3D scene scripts
= = = = = = =

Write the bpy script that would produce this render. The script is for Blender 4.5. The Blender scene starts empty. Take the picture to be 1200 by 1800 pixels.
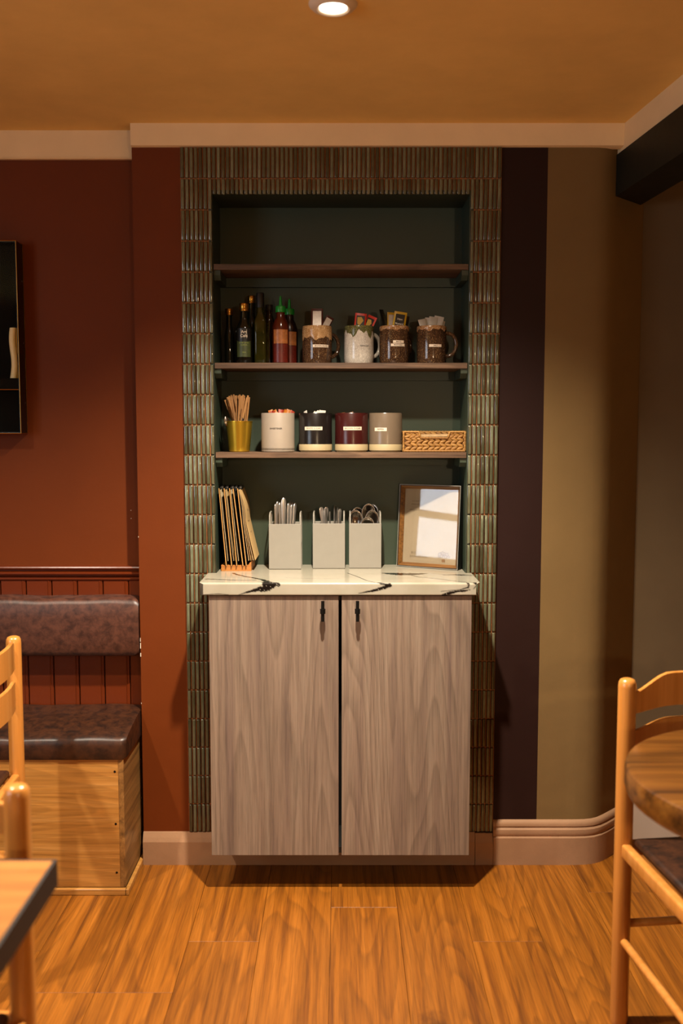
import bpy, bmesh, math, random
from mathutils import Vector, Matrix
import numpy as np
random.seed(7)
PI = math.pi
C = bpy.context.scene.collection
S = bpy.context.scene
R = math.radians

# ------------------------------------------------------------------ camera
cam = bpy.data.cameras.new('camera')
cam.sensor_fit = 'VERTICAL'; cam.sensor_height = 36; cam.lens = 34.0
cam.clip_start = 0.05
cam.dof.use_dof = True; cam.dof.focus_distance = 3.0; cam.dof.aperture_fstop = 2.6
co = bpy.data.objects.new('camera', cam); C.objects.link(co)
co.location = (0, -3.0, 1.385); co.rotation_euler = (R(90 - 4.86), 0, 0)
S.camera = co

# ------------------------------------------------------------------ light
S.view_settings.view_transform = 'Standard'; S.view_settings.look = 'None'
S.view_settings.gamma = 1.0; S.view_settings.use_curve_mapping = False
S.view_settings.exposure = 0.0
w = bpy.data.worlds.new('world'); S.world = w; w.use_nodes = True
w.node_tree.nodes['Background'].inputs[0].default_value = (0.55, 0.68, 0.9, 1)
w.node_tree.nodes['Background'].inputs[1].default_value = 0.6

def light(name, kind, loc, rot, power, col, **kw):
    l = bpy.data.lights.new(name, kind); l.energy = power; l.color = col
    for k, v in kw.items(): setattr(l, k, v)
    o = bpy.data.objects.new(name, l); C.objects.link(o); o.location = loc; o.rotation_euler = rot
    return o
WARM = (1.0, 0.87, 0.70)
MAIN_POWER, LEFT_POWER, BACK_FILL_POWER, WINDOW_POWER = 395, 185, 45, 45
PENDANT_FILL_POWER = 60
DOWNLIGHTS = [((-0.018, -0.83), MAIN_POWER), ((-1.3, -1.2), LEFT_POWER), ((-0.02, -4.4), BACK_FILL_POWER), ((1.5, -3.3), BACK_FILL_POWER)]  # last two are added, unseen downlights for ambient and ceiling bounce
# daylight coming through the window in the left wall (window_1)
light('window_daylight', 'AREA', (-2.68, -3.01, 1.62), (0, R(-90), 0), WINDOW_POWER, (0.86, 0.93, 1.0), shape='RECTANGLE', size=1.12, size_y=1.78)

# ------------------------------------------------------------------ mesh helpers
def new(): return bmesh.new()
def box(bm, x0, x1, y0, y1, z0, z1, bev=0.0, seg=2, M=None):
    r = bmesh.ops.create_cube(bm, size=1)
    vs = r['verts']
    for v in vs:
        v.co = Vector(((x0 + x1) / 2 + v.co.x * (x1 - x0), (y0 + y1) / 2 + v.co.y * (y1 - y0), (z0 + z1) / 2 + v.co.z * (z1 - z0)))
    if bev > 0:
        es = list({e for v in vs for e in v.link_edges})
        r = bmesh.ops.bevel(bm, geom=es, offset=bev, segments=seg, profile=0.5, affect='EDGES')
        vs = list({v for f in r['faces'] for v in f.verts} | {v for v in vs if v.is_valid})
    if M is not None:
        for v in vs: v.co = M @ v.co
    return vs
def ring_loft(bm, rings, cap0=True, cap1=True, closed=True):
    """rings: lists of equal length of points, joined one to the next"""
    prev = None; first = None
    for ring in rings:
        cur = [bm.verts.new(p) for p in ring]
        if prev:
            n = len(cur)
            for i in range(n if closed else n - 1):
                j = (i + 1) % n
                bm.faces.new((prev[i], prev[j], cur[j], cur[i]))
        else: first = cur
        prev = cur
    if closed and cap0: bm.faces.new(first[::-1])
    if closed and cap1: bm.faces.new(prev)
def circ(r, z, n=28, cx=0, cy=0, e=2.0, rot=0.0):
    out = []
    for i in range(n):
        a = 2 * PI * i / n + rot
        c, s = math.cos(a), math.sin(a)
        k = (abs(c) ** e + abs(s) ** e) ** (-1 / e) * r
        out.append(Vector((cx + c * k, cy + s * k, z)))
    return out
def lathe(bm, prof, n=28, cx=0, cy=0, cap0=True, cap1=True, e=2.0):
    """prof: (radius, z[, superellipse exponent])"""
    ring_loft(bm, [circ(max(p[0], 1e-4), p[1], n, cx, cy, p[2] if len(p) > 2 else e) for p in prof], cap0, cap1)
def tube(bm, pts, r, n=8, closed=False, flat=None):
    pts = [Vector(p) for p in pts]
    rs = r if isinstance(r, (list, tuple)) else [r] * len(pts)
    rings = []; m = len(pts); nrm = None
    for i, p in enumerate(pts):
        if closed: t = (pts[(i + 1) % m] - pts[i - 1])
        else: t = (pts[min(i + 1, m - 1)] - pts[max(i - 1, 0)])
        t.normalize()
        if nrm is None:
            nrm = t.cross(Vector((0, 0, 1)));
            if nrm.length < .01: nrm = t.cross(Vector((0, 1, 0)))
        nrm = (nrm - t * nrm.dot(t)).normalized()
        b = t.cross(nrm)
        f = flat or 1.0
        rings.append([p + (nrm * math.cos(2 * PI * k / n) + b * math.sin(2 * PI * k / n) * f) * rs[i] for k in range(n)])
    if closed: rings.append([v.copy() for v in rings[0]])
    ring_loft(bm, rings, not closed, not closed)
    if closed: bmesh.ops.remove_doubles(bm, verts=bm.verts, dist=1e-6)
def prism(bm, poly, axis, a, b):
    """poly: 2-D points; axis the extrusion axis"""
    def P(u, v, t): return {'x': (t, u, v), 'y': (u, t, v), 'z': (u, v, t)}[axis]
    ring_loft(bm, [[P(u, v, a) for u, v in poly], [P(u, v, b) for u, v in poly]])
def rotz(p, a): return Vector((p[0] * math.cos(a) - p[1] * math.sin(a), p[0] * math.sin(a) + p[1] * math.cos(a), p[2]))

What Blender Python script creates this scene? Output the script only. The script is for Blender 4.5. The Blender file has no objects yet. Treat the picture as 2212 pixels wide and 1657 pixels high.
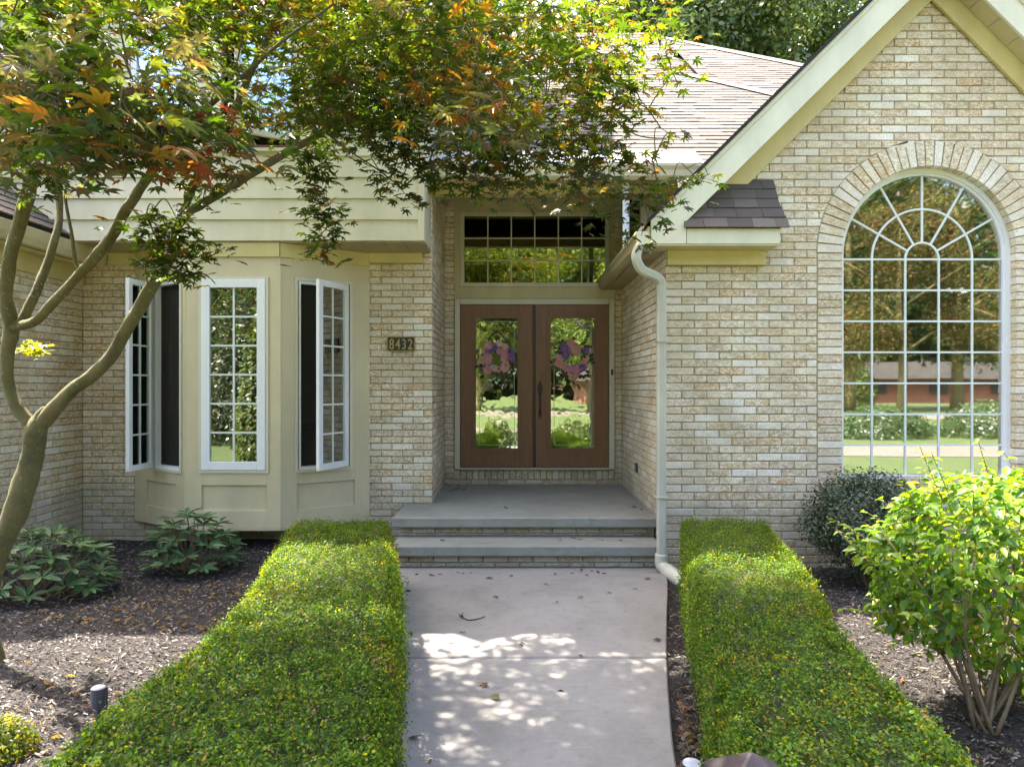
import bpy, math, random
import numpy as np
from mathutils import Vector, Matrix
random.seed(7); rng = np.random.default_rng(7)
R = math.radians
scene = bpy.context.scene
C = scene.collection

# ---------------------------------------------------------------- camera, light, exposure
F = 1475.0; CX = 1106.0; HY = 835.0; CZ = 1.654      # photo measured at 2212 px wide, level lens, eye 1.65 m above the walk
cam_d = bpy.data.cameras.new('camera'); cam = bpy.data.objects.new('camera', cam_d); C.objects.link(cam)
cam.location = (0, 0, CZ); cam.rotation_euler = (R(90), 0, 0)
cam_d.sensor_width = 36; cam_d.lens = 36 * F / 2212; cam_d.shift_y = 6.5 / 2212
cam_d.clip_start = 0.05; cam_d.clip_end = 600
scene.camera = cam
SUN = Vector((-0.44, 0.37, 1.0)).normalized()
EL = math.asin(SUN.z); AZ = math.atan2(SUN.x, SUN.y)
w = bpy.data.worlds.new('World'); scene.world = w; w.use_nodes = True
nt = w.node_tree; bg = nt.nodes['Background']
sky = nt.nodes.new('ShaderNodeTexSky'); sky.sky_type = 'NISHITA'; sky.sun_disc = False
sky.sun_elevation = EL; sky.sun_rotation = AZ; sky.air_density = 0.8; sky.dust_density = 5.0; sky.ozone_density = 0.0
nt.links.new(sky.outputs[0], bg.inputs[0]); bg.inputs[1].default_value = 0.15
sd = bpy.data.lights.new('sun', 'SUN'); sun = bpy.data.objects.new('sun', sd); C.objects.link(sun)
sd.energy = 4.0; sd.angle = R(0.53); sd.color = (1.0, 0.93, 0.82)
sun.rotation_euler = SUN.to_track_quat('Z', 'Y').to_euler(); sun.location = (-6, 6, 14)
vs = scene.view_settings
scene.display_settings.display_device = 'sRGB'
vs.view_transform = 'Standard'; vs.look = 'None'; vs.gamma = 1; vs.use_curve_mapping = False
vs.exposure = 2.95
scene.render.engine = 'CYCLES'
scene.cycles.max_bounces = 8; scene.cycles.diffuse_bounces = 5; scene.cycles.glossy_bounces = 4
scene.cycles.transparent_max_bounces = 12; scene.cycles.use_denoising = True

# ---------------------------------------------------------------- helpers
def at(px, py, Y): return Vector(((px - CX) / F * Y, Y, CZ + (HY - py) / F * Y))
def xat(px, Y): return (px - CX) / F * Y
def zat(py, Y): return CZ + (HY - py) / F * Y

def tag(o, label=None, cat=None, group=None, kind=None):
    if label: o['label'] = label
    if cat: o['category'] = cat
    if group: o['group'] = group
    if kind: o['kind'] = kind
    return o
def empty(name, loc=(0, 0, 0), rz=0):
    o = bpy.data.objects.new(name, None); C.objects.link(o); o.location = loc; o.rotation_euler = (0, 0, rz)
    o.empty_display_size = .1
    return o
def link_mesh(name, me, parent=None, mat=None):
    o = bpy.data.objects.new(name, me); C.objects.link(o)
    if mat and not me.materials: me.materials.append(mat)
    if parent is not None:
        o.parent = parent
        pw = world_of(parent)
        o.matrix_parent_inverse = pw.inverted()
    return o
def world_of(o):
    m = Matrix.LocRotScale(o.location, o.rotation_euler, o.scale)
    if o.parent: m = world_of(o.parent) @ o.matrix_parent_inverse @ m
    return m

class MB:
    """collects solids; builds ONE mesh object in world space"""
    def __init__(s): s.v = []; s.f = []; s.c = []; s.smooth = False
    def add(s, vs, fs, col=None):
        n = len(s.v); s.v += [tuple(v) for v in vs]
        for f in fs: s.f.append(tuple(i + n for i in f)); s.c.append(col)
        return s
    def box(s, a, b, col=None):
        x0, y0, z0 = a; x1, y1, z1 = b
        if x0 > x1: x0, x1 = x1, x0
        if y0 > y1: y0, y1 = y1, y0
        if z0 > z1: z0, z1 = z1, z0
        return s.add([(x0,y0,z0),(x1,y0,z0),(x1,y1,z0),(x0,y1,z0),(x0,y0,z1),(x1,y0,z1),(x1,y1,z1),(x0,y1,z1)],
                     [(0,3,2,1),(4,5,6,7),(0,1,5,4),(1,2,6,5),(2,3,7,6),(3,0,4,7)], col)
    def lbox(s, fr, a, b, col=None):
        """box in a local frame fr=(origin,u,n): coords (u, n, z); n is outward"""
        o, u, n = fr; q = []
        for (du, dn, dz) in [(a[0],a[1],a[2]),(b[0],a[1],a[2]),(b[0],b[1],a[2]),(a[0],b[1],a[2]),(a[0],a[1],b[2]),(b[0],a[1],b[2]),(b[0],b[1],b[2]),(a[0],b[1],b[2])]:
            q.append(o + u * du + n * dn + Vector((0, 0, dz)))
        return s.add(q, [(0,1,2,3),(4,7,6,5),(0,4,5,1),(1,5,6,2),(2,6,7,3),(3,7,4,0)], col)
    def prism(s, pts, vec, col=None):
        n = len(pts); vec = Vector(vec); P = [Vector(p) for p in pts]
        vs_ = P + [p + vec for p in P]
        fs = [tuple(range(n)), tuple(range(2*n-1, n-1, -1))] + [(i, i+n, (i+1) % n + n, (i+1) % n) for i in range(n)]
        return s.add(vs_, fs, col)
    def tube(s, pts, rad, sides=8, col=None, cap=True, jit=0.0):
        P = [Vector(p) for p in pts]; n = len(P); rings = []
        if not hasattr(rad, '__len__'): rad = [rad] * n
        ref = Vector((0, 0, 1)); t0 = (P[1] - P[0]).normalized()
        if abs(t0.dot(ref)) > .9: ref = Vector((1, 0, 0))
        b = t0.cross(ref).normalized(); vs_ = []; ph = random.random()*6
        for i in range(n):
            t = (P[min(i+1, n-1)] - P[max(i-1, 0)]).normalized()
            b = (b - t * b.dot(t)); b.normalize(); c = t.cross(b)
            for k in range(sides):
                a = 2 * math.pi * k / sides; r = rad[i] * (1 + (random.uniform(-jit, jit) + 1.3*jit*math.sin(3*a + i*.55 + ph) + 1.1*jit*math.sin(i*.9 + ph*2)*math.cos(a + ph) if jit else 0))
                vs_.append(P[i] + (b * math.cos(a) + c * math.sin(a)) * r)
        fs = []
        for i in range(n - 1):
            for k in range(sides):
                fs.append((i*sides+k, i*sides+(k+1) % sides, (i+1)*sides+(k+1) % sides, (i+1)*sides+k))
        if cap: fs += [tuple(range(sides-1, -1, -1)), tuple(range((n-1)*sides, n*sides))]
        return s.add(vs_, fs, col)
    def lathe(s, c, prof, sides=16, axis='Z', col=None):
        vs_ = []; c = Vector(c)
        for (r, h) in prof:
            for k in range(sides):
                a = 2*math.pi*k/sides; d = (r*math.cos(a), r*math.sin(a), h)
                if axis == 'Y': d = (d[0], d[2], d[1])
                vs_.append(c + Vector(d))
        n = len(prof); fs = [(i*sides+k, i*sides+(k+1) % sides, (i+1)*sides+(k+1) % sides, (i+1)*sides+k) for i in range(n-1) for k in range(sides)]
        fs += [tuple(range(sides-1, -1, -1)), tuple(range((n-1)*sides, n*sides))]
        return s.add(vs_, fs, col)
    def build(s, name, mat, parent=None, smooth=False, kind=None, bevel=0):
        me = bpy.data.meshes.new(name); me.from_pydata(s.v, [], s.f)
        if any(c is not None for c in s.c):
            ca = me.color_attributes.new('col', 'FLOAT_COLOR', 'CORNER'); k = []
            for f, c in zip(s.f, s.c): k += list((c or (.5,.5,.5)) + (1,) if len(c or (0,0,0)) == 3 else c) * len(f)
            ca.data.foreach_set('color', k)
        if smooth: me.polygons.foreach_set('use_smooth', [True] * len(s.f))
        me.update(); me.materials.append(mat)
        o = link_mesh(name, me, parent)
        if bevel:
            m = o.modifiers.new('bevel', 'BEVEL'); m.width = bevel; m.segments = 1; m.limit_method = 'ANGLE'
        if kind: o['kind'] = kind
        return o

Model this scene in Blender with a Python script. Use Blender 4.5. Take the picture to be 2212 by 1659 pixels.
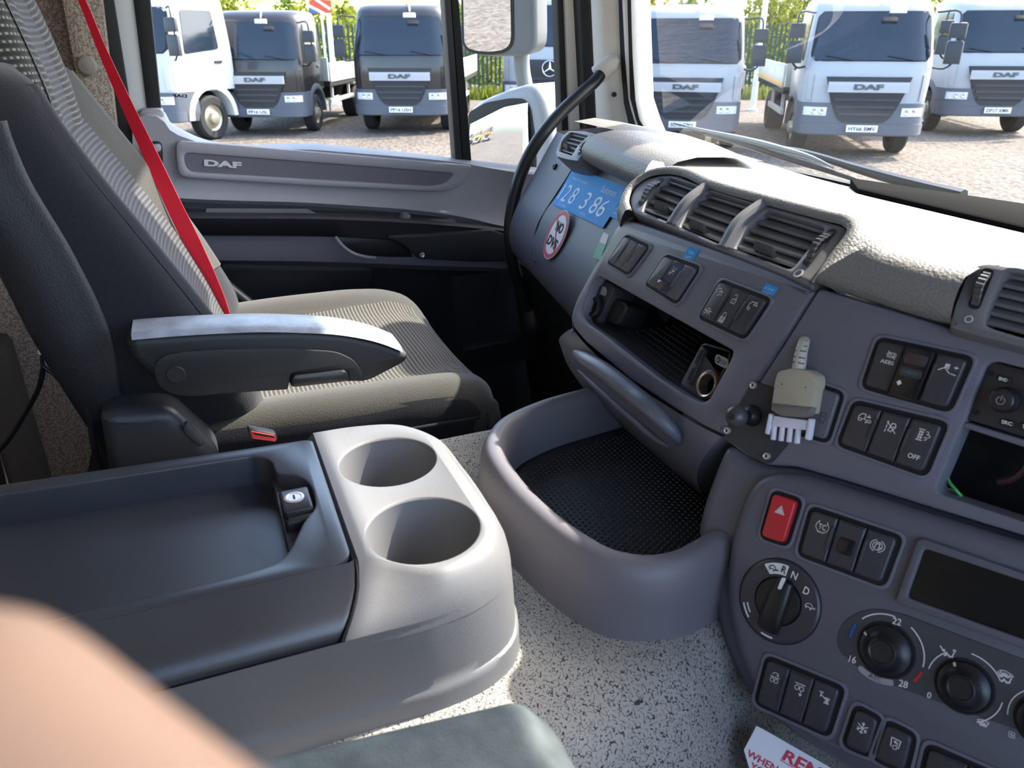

= = = = = = =

• Problem:
Using the entries above, extract exactly the lines from the one that contains "What Blender Python" through the one that contains "C = scene.collection". Do not carry over any pictures.

• Task solution:
What Blender Python script creates this scene? Output the script only. The script is for Blender 4.5. The Blender file has no objects yet. Treat the picture as 2212 pixels wide and 1657 pixels high.
import bpy, math, random
import numpy as np
from mathutils import Vector, Matrix
random.seed(7); rng = np.random.default_rng(7)
R = math.radians
scene = bpy.context.scene
C = scene.collection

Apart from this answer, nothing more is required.